Records with scene code:

§

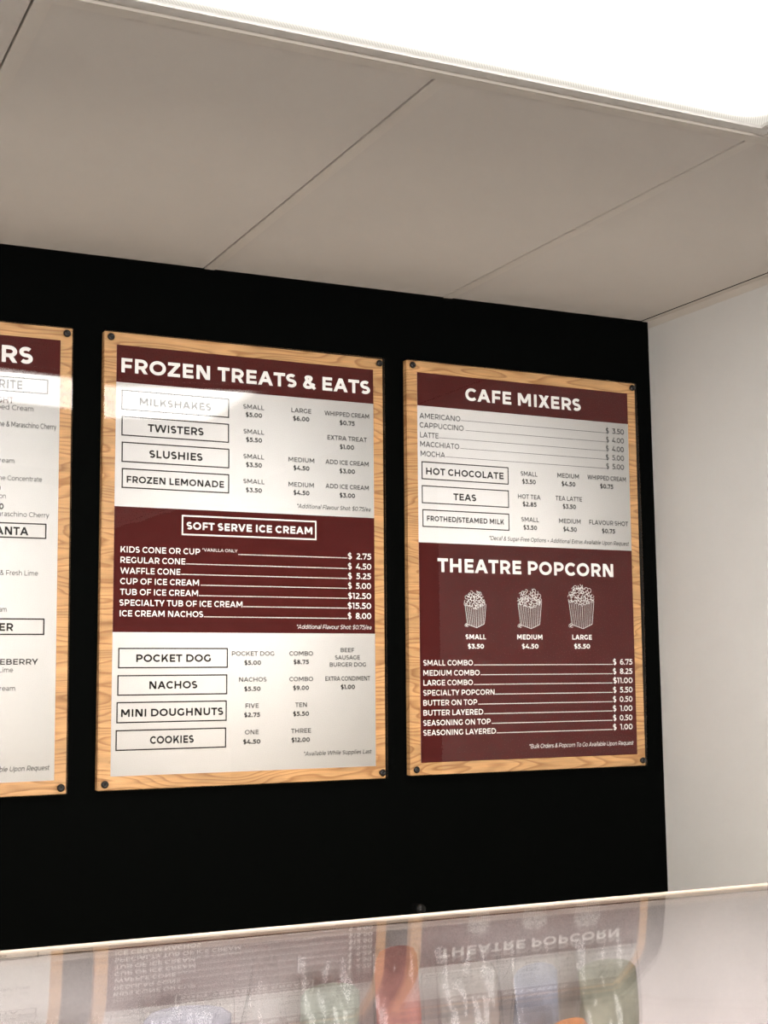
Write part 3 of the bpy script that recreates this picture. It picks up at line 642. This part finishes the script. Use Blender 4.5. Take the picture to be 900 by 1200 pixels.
# rear edge strip: a slim rounded channel that grips the glass
m = MB(); rows = []
for x in (CX0, CX1):
    rows.append([L(x, -.002+.0036*math.cos(a), CZ-.0016+.0036*math.sin(a)) for a in [2*PI*i/14 for i in range(14)]])
m.grid(rows, closed=True); m.build('edge_strip', M_CREAM, case, smooth=True)
m = MB(); m.box(L(CX0, .004, .99), L(CX1, -.003, CZ-.006)); m.build('back_panel', M_CASEBACK, case)
DECK = 0.985
# added warm fill bar behind the case, unseen, to brighten the lower boards
BAR = 78.0
m = MB(); m.box(L(0.12, -.004, 1.045), L(1.55, -.020, 1.115)); m.box(L(0.12, -.020, 1.105), L(1.55, -.050, 1.115)); m.build('fill_bar', M_STEEL, case, bevel=.002)
bl = bpy.data.lights.new('fill_bar_light', 'AREA'); bl.shape = 'RECTANGLE'; bl.size = 1.38; bl.size_y = .05
bl.energy = BAR*1.38*.05*PI; bl.color = (1.0, 0.87, 0.72)
bo = bpy.data.objects.new('fill_bar_light', bl); COL.objects.link(bo); bo.parent = case
bo.location = L(0.835, -.0235, 1.076); bo.rotation_euler = (PI/2, 0, 0)
m = MB(); m.box(L(CX0, FRONT-.01, DECK-.03), L(CX1, -.003, DECK)); m.build('deck', M_CASEBODY, case)
m = MB(); m.box(L(CX0, FRONT+.02, .08), L(CX1, -.003, .92)); m.box(L(CX0+.03, FRONT-.05, 0), L(CX1-.03, .03, .08))
for x in (CX0+.35, CX0+1.07, CX0+1.79): m.box(L(x-.33, FRONT+.028, .14), L(x+.33, FRONT+.02, .86))
m.build('cabinet', M_CASEBODY, case, bevel=.004)
for x in (CX0, CX1-.006):
    m = MB()
    for (p, q) in zip(prof, prof[1:]):
        pts = []
        m.box(L(x+.0002, q[0]-.008, DECK), L(x+.006, p[0]-.008, q[1]-.007))
    m.build('side_glass', M_GLASS, case)

# bags of sweets standing on the deck
def bag_mats():
    mk = lambda n, c: principled(n, c, .8, .2, noise=(38, .22), bump=(60, .8))
    return dict(pink=mk('pink_sugar', (.66, .33, .30)), lilac=mk('lilac_sugar', (.62, .60, .72)), white=mk('white_sugar', (.78, .75, .72)),
                orange=mk('orange_sugar', (.80, .33, .14)), green=mk('green_sugar', (.50, .53, .46)), blue=mk('blue_sugar', (.55, .57, .68)), grey=mk('grey_sugar', (.50, .44, .42)), olive=mk('olive_sugar', (.46, .45, .36)))
BM = bag_mats()
def bag(x, s, h, r, colour, label, fill=.72, rot=0.0, seed=0, peak=False):
    rnd = random.Random(seed+11)
    c, sn = math.cos(math.radians(-3.07)), math.sin(math.radians(-3.07))
    lx, ly = x-0.68, -s
    t = tag(empty('candy_bag', (0.68+lx*c-ly*sn, -1.587+lx*sn+ly*c, DECK+.0005), (0, 0, rot)), label, 'candy bag', 'bags of sweets in the glass case')
    ph = [rnd.uniform(0, 6.28) for _ in range(6)]
    def shape(inset, top):
        # a pillow pouch: round below, pressed to a flat crimped fin at the top
        rows = []; N = 56
        for j in range(23):
            f = j/22*top
            wx = .84+.16*min(1, f/.07)
            d = (.62*min(1, .35+f/.10)) if f < .60 else max(.035, .62*(1-((f-.60)/.34)**1.3) if f < .94 else .035)
            if peak: wx *= 1-.62*max(0, (f-.66)/.34)**.8
            row = []
            for i in range(N):
                a = 2*PI*i/N
                fold = .035*math.sin(5*a+ph[0]+5*f)+.022*math.sin(11*a+ph[1]-7*f)+.03*math.sin(3*a+ph[2]+11*f)
                fold *= .5+1.6*max(0, f-.35)
                ca, sa = math.cos(a), math.sin(a)
                cx = math.copysign(abs(ca)**.7, ca); cy = math.copysign(abs(sa)**.8, sa)
                rr = r*(1+fold)
                row.append(((rr*wx-inset)*cx, max(.0012, rr*d-inset)*cy, f*h*(1+(.012*math.sin(7*a+ph[3]) if f > .9 else 0))))
            rows.append(row)
        return rows
    R_ = shape(0, 1.0)
    m = MB(); m.grid(R_, closed=True); m.poly(R_[0][::-1])
    m.build('wrap', M_WRAP, t, smooth=True)
    R2 = shape(.003, fill)
    R2 = [[(p[0], p[1], p[2]*.985+.002) for p in r_] for r_ in R2]
    m = MB(); m.grid(R2, closed=True); m.poly(R2[0][::-1])
    top_c = R2[-1]; zc = max(p[2] for p in top_c)
    m.grid([top_c]+[[(p[0]*k, p[1]*k, zc+.010*math.sqrt(1-k*k)) for p in top_c] for k in (.8, .55, .3, .05)], closed=True)
    m.build('filling', BM[colour], t, smooth=True)
    return t
for x, s, h, r, c, fill, rot, peak, lab in [
    (0.27, .10, .262, .048, 'white', .90, .1, False, 'clear bag of white sweets at the left end of the glass case'),
    (0.395, .105, .272, .040, 'lilac', .93, -.15, False, 'flat-topped clear bag of pale lilac sweets in the glass case'),
    (0.478, .075, .290, .034, 'white', .62, .2, True, 'clear bag with a tall pointed top beside the lilac bag'),
    (0.548, .060, .286, .031, 'green', .88, -.1, False, 'clear bag of grey-green sweets left of the pinkish red bag'),
    (0.615, .070, .288, .026, 'pink', .97, .05, False, 'slim clear bag of pinkish red sweets in the middle of the case'),
    (0.685, .085, .284, .032, 'grey', .92, -.2, False, 'clear bag of greyish sweets directly right of the pinkish red bag'),
    (0.757, .085, .284, .029, 'blue', .90, .12, False, 'clear bag of pale blue sweets behind the orange sweets'),
    (0.742, .170, .228, .034, 'orange', .96, .3, False, 'clear bag of bright orange sweets in front of the other bags'),
    (0.840, .085, .280, .034, 'olive', .90, -.1, False, 'clear bag of olive sweets right of the pale blue bag'),
]:
    bag(x, s, h, r, c, lab, fill=fill, rot=rot, seed=int(x*100), peak=peak)
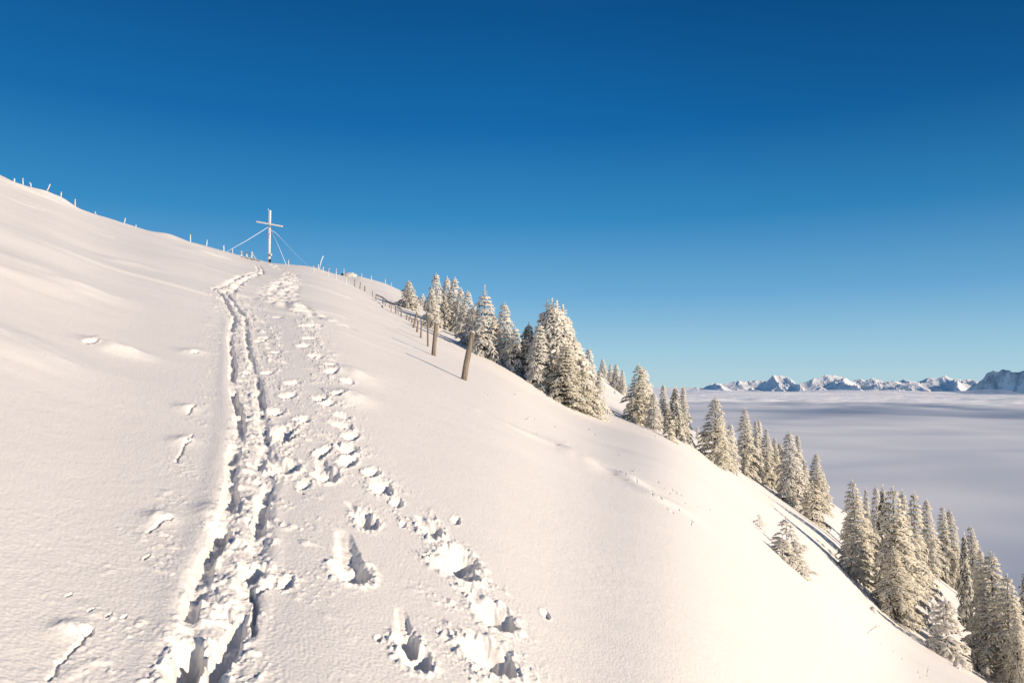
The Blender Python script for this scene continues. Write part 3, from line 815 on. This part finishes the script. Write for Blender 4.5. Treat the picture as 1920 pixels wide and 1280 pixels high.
g1 = 'rime covered firs behind the fence'
g2 = 'firs on the far snowfield'
g3 = 'firs of the middle clumps'
g4 = 'firs of the lower right wood'
# behind the fence
fir(768, 524, 76, 34, 'a', 'slim white fir standing alone behind the line of leaning fence posts', g1)
fir(757, 560, 78, 18, 'g', 'low bushy white fir against the left foot of the lone fence fir', g1)
fir(793, 548, 100, 12, 'g', 'tiny white fir tip above the dark bushes beside the lone fir', g1)
fir(817, 507, 62, 34, 'b', 'tallest narrow white fir at the left of the dense clump', g1)
fir(812, 536, 48, 28, 'a', 'narrow white fir directly behind the second nearest fence post', g1)
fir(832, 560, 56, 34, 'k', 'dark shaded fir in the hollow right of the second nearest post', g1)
fir(838, 515, 66, 34, 'a', 'round topped white fir just right of the tallest clump fir', g1)
fir(849, 514, 62, 36, 'b', 'twin topped white fir forming the right peak of the dense clump', g1)
fir(862, 536, 56, 34, 'a', 'white fir stepping down from the right side of the dense clump', g1)
fir(876, 540, 50, 40, 'b', 'spiky white fir between the dense clump and the fir with a long leader', g1)
fir(886, 572, 42, 52, 'a', 'broad drooping white fir behind the top of the nearest post', g1)
fir(908, 529, 38, 62, 'c', 'white fir with a tall bare leader shoot right of the nearest post', g1)
fir(926, 588, 40, 44, 'a', 'white fir with rounded shoulder filling in right of the long leader fir', g1)
fir(948, 561, 38, 48, 'b', 'pointed white fir midway between the long leader and the many topped fir', g1)
fir(966, 606, 37, 30, 'g', 'low white fir leaning on the right side of the pointed white fir', g1)
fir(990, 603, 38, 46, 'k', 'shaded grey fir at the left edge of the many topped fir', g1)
fir(1009, 600, 36, 50, 'b', 'white fir half hidden in front left of the many topped fir', g1)
fir(1036, 560, 37.5, 108, 'm', 'largest white fir of the clump with several bare shoots on top', g1)
fir(1060, 640, 35.5, 66, 'd', 'olive green frosted fir low in front of the many topped fir', g1)
fir(1081, 638, 38, 52, 'a', 'white fir with blunt top on the right shoulder of the many topped fir', g1)
fir(1092, 690, 36.8, 54, 'f', 'low olive brown fir spilling down the snow below the blunt white fir', g1)
fir(1108, 646, 41, 38, 'b', 'last slender white fir at the right end of the big clump', g1)
fir(1112, 722, 36.9, 30, 'h', 'small drooping fir at the lowest right tip of the big clump', g1)
fir(1124, 690, 40, 26, 'g', 'small white fir tucked under the slender fir at the clump end', g1)
# far snowfield
fir(1131, 671, 118, 16, 'a', 'small far fir highest on the snowfield behind the big clump', g2)
fir(1145, 680, 112, 13, 'b', 'thin far fir left of the pair on the snowfield', g2)
fir(1157, 680, 100, 24, 'a', 'stout far fir right of the thin one on the snowfield', g2)
fir(1166, 690, 98, 16, 'b', 'narrow far fir at the right flank of the stout snowfield fir', g2)
fir(1153, 741, 80, 5, 'g', 'tiny sapling alone on the snowfield left of the tall pair', g2)
# tall pair and neighbours
fir(1195, 678, 44, 58, 'd', 'tall broad fir leading the clump beside the open snowfield', g3)
fir(1207, 684, 46, 44, 'b', 'white twin of the tall broad fir, right behind its top', g3)
fir(1225, 733, 42, 30, 'b', 'shorter white fir on the right shoulder of the tall pair', g3)
fir(1246, 716, 48, 24, 'd', 'very slender fir rising between the tall pair and the blunt pair', g3)
fir(1254, 765, 39.5, 20, 'h', 'small fir in front of the slender fir at the snow edge', g3)
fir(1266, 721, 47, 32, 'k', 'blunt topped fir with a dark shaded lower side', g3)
fir(1280, 720, 49, 32, 'd', 'blunt topped fir just right of the dark shaded one', g3)
fir(1308, 796, 75, 7, 'g', 'tiny fir tip left of the big pyramid fir', g3)
fir(1338, 740, 43, 52, 'd', 'large pyramid shaped fir at the left of the middle row', g3, py_base=868)
fir(1352, 776, 42, 36, 'e', 'fir crowded against the right side of the pyramid fir', g3, py_base=874)
fir(1367, 789, 41, 32, 'b', 'pale shorter fir between the pyramid fir and the next pointed one', g3, py_base=880)
fir(1394, 761, 47, 38, 'e', 'pointed fir with tiered branches near the middle of the row', g3, py_base=888)
fir(1404, 800, 42, 30, 'd', 'short fir below the tiered pointed fir', g3, py_base=892)
fir(1416, 781, 48, 24, 'd', 'left one of two thin firs with paired tips', g3, py_base=900)
fir(1423, 780, 50, 24, 'b', 'right one of two thin firs with paired tips', g3, py_base=897)
fir(1435, 798, 46, 32, 'e', 'dark gapped fir just right of the paired thin tips', g3, py_base=908)
fir(1452, 815, 47, 30, 'f', 'rounded fir left of the tall pale fir in the middle row', g3, py_base=918)
fir(1465, 825, 52, 26, 'k', 'dark narrow fir in the shade behind the tall pale fir', g3, py_base=912)
fir(1480, 802, 45, 46, 'b', 'tall pale fir dominating the right half of the middle row', g3, py_base=944)
fir(1492, 809, 49, 34, 'd', 'fir with a feathery tip touching the tall pale fir', g3, py_base=940)
fir(1506, 856, 44, 34, 'e', 'shorter dark green fir below the feathery tip', g3, py_base=958)
fir(1527, 845, 54, 38, 'd', 'last pointed fir at the right end of the middle row', g3, py_base=955)
fir(1540, 876, 57, 26, 'e', 'low fir spreading right of the last pointed fir', g3, py_base=958)
fir(1521, 895, 41, 32, 'h', 'lowest fir of the middle row with a dark foot', g3, py_base=974)
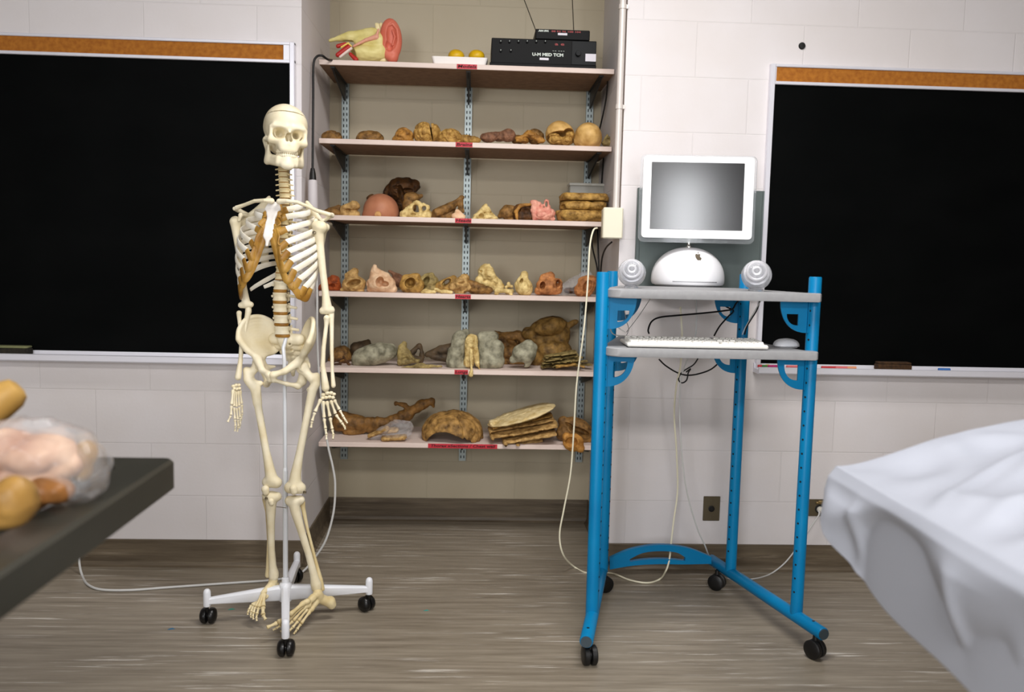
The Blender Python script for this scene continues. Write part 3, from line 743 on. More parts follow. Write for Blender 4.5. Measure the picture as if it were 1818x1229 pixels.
hand([(574, 701, D0, .0075), (581, 698, D0, .0078), (588, 698, D0+.004, .0072), (593, 700, D0+.006, .0062), (573, 707, D0-.004, .0066), (579, 706, D0-.003, .0070), (585, 705, D0, .0070), (591, 706, D0+.004, .0066)],
     [[(570, 708, D0-.008, .0062), (559, 732, D0-.020, .0054), (554, 748, D0-.026, .0046), (552, 760, D0-.030, .004)],
      [(574, 711, D0-.004, .0058), (575.5, 743, D0-.012, .0054), (578, 762, D0-.024, .0044), (579.5, 772, D0-.034, .0038), (579.5, 781, D0-.040, .0032)],
      [(580, 711, D0, .0058), (586, 741, D0-.006, .0054), (590, 763, D0-.016, .0046), (592, 773, D0-.026, .0038), (591, 780, D0-.034, .0032)],
      [(587, 710, D0+.003, .0055), (596, 736, D0, .0050), (607, 751, D0-.008, .0044), (612, 758, D0-.016, .0038), (613, 763, D0-.022, .0032)],
      [(593, 709, D0+.006, .0052), (603, 728, D0+.006, .0046), (610, 741, D0+.002, .0040), (614, 747, D0-.004, .0035), (617, 752, D0-.008, .003)]])
D0 = .0
hand([(414, 686, D0-.006, .0064), (419, 684, D0, .0068), (424, 684, D0+.006, .0066), (416, 690, D0-.008, .0062), (420, 691, D0-.002, .0066), (425, 690, D0+.006, .0064)],
     [[(414, 691, D0-.012, .0056), (411, 720, D0-.034, .0050), (410, 738, D0-.044, .0044), (404, 750, D0-.050, .0036)],
      [(416, 693, D0-.008, .0054), (415, 723, D0-.018, .0050), (417, 745, D0-.024, .0042), (418, 757, D0-.026, .0036), (417, 766, D0-.024, .0032)],
      [(419, 693, D0, .0054), (419.5, 724, D0-.004, .0050), (422, 746, D0-.008, .0043), (423, 757, D0-.010, .0036), (421, 767, D0-.008, .0032)],
      [(423, 693, D0+.006, .0052), (424.5, 722, D0+.008, .0048), (426, 742, D0+.006, .0042), (426.5, 753, D0+.004, .0035), (425, 761, D0+.004, .003)],
      [(426, 692, D0+.012, .0050), (429.5, 718, D0+.016, .0045), (430, 734, D0+.016, .0040), (428.5, 744, D0+.014, .0034), (426.5, 751, D0+.012, .003)]])

# --- pelvis and sacrum (pelvic frame shares the torso heading; z measured from the sacral top)
PZ = zz(601)
PV = S(502.5, 601, .020)
PPH = math.radians(15)
QX = Vector((math.cos(PPH), -math.sin(PPH), 0)); QF = Vector((-math.sin(PPH), -math.cos(PPH), 0))
def pel(x, y, z): return Vector((PV.x, PV.y, PV.z))+QX*x+QF*y+UZ*z
for s in (1, -1):
    crest = catmull([(.034, -.060, -.004), (.056, -.052, .040), (.088, -.022, .066), (.116, .020, .062), (.127, .052, .030), (.122, .068, -.002)], 6)
    basec = catmull([(.040, -.055, -.034), (.052, -.036, -.052), (.062, -.006, -.056), (.072, .018, -.060), (.082, .038, -.056), (.098, .054, -.040)], 6)
    nu = len(crest)
    pts = []
    for i in range(nu):
        for j in range(13):
            v = j/12; c = crest[i].lerp(basec[i], v); b = .020*math.sin(math.pi*v)*math.sin(math.pi*i/(nu-1))
            c = c+Vector((b*.9, -b*.5, -b*.2)); pts.append(tuple(pel(s*c.x, c.y, c.z)))
    pts = np.array(pts)
    CAPS = [((.078, .010, -.068), (.081, .016, -.085), .017, .022), ((.072, .034, -.070), (.040, .066, -.098), .0150, .0100), ((.040, .066, -.098), (.007, .082, -.110), .0085, .0105),
            ((.007, .082, -.110), (.0065, .078, -.126), .0105, .008), ((.0065, .078, -.126), (.034, .040, -.143), .0065, .006), ((.034, .040, -.143), (.056, .008, -.152), .006, .0095),
            ((.078, .002, -.085), (.060, -.014, -.140), .0165, .0135), ((.060, -.014, -.140), (.056, .006, -.152), .0135, .011), ((.066, -.012, -.10), (.045, -.030, -.098), .010, .004)]
    crw = [pel(s*c.x, c.y, c.z) for c in crest]
    L = [(pel(s*a[0], a[1], a[2]), pel(s*b[0], b[1], b[2]), r0, r1) for a, b, r0, r1 in CAPS]
    allp = np.vstack([pts]+[[list(q[0]), list(q[1])] for q in L]); hh = .0033
    p, o = grid(allp.min(0)-.02, allp.max(0)+.02, hh)
    f = sheet_sdf(p, pts, .0052, .0022)
    for i in range(nu-1): f = smin(f, cap(p, crw[i], crw[i+1], .0058), .004)
    f = smin(f, fuse([cap(p, *q) for q in L], .008), .012)
    ac = pel(s*.098, .024, -.084); f = smax(f, -ell(p, ac, (.021, .021, .021)), .003)
    V, Q = surfnet(f, o, hh); link('hip_bone', V, Q, M_BONE, sk)
hh = .003
L = []
for k in range(6):
    t = k/5; y = -.012-.058*math.sin(t*1.9); z = -.004-.112*t; hw = .043*(1-t)**.8+.004; r = .017*(1-t)+.007
    L.append((pel(-hw+.004, y-.012*(1-t), z), pel(hw-.004, y-.012*(1-t), z), r*.8, r*.8)); L.append((pel(0, y, z), pel(0, y-.004, z-.012), r, r*.9))
p, o = grid(np.array([list(q[0]) for q in L]+[list(q[1]) for q in L]).min(0)-.022, np.array([list(q[0]) for q in L]+[list(q[1]) for q in L]).max(0)+.022, hh)
f = fuse([cap(p, *q) for q in L], .008)
for k in range(4):
    for s in (1, -1): f = smax(f, -ell(p, pel(s*.017*(1-.13*k), -.012-.045*math.sin((k+.6)/5*1.9)+.008, -.018-.022*k), (.0045, .012, .004)), .003)
V, Q = surfnet(f, o, hh); link('sacrum', V, Q, M_BONE, sk)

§

**Exercise requirements**
Beginning with the first line of the records above, extract each line exactly through the line that holds "m.build('side_glass', M_GLASS, case)", both ends included. Omit pictures.

**Solution to this problem**
Write part 3 of the bpy script that recreates this picture. It picks up at line 642. This part finishes the script. Use Blender 4.5. Take the picture to be 900 by 1200 pixels.
# rear edge strip: a slim rounded channel that grips the glass
m = MB(); rows = []
for x in (CX0, CX1):
    rows.append([L(x, -.002+.0036*math.cos(a), CZ-.0016+.0036*math.sin(a)) for a in [2*PI*i/14 for i in range(14)]])
m.grid(rows, closed=True); m.build('edge_strip', M_CREAM, case, smooth=True)
m = MB(); m.box(L(CX0, .004, .99), L(CX1, -.003, CZ-.006)); m.build('back_panel', M_CASEBACK, case)
DECK = 0.985
# added warm fill bar behind the case, unseen, to brighten the lower boards
BAR = 78.0
m = MB(); m.box(L(0.12, -.004, 1.045), L(1.55, -.020, 1.115)); m.box(L(0.12, -.020, 1.105), L(1.55, -.050, 1.115)); m.build('fill_bar', M_STEEL, case, bevel=.002)
bl = bpy.data.lights.new('fill_bar_light', 'AREA'); bl.shape = 'RECTANGLE'; bl.size = 1.38; bl.size_y = .05
bl.energy = BAR*1.38*.05*PI; bl.color = (1.0, 0.87, 0.72)
bo = bpy.data.objects.new('fill_bar_light', bl); COL.objects.link(bo); bo.parent = case
bo.location = L(0.835, -.0235, 1.076); bo.rotation_euler = (PI/2, 0, 0)
m = MB(); m.box(L(CX0, FRONT-.01, DECK-.03), L(CX1, -.003, DECK)); m.build('deck', M_CASEBODY, case)
m = MB(); m.box(L(CX0, FRONT+.02, .08), L(CX1, -.003, .92)); m.box(L(CX0+.03, FRONT-.05, 0), L(CX1-.03, .03, .08))
for x in (CX0+.35, CX0+1.07, CX0+1.79): m.box(L(x-.33, FRONT+.028, .14), L(x+.33, FRONT+.02, .86))
m.build('cabinet', M_CASEBODY, case, bevel=.004)
for x in (CX0, CX1-.006):
    m = MB()
    for (p, q) in zip(prof, prof[1:]):
        pts = []
        m.box(L(x+.0002, q[0]-.008, DECK), L(x+.006, p[0]-.008, q[1]-.007))
    m.build('side_glass', M_GLASS, case)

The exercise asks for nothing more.